Historical photo of the Kamloops Indian Residential School, courtesy of the National Centre for Truth and Reconciliation.

The Lambton Kent District School Board is joining others across the country in lowering the Canadian flag to honour residential school victims.

The move is being made to commemorate the deaths of 215 First Nations children whose remains were discovered last week near a former residential school in Kamloops British Columbia.

Director of Education John Howitt released a statement, saying “flags will be at half mast to acknowledge the all too frequent loss of children’s lives at Canadian residential schools and to show respect for the 215 children discovered in mass graves in Kamloops.”

Meantime, flags at all provincial and federal buildings in the country are flying at half-mast as well.

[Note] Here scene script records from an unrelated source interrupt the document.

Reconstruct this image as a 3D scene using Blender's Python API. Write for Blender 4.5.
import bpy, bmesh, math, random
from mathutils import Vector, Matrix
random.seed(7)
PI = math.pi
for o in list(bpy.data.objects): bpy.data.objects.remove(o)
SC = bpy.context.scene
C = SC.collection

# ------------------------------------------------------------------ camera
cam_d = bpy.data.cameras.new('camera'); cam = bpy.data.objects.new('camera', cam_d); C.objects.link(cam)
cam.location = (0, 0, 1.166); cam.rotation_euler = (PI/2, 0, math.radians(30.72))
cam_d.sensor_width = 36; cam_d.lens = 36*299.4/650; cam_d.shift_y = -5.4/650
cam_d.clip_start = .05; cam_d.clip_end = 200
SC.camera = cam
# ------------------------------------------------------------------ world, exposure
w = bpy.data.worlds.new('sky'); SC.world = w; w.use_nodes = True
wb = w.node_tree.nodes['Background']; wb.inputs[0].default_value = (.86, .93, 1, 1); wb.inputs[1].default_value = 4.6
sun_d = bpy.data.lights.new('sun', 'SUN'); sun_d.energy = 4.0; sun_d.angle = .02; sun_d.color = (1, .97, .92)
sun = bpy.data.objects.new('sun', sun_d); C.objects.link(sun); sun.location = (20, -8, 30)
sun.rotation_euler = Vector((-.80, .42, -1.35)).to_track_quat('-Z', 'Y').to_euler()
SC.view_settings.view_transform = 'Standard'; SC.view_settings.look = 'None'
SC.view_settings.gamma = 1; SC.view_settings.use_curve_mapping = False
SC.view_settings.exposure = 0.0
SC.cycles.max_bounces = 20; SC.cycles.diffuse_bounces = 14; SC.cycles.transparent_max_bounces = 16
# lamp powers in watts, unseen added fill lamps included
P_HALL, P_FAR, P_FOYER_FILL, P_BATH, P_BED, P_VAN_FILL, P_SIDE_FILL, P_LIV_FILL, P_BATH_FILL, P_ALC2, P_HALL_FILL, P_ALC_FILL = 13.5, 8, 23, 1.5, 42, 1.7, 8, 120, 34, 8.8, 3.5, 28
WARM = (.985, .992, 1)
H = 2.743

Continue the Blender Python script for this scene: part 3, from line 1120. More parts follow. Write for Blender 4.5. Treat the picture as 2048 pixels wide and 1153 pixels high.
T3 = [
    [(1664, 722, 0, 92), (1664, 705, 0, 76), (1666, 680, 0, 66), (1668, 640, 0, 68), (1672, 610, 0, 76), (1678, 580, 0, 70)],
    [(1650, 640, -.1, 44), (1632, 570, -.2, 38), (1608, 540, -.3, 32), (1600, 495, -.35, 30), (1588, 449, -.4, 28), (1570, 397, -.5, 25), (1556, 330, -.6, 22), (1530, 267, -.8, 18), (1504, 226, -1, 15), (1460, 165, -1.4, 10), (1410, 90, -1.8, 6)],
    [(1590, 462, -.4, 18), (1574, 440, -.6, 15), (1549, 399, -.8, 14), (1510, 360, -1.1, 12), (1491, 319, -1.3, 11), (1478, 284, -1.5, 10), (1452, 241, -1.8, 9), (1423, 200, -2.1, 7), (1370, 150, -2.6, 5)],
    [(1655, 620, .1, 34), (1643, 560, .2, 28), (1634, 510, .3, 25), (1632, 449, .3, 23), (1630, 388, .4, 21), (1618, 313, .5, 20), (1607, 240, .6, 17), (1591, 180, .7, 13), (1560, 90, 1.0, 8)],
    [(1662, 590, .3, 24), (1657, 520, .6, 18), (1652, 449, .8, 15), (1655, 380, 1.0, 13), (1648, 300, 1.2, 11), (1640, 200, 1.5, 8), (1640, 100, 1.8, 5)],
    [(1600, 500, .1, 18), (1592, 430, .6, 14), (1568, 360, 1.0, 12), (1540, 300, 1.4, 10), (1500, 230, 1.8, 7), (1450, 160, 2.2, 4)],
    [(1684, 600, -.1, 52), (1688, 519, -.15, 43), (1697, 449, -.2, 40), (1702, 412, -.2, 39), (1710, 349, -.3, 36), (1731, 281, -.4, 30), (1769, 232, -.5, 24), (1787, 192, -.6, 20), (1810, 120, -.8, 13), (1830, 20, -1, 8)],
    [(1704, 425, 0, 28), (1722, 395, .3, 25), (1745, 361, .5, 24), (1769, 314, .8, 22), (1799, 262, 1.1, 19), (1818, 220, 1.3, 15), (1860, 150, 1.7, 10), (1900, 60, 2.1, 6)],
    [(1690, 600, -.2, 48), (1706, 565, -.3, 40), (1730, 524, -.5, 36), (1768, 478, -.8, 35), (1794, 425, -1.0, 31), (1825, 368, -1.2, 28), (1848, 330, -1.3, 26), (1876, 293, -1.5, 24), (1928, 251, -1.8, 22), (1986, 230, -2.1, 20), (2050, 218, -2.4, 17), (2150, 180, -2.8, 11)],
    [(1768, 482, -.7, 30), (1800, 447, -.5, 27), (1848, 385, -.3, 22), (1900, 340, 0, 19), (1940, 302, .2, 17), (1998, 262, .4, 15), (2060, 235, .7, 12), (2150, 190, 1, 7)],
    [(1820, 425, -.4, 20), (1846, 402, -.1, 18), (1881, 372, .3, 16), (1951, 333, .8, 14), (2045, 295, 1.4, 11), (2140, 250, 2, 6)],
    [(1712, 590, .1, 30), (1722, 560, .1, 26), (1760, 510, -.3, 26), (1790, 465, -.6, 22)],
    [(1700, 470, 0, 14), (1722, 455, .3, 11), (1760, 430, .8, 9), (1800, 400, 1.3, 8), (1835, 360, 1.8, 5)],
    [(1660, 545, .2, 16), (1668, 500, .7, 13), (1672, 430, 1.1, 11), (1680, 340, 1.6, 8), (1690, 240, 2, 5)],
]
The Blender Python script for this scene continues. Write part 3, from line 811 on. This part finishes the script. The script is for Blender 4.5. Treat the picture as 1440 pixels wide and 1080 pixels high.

“To honour the 215 children whose lives were taken at the former Kamloops residential school and all indigenous children who never made it home, the survivors and their families,” Prime Minister Justin Trudeau said in an online statement on Sunday.

The school operated between 1890 and 1969. The federal government then took over operations from the Catholic Church, operating the facility as a day school until it closed in 1978.

Memorials have been popping up across the country, many laying out 215 pairs of shoes to honour the victims. Others, like the Aamjiwnaang First Nation laying tobacco at its Residential School Monument.

Meantime, calls are mounting to actively search the grounds of more than 130 other former residential schools across the country to find any other hidden remains.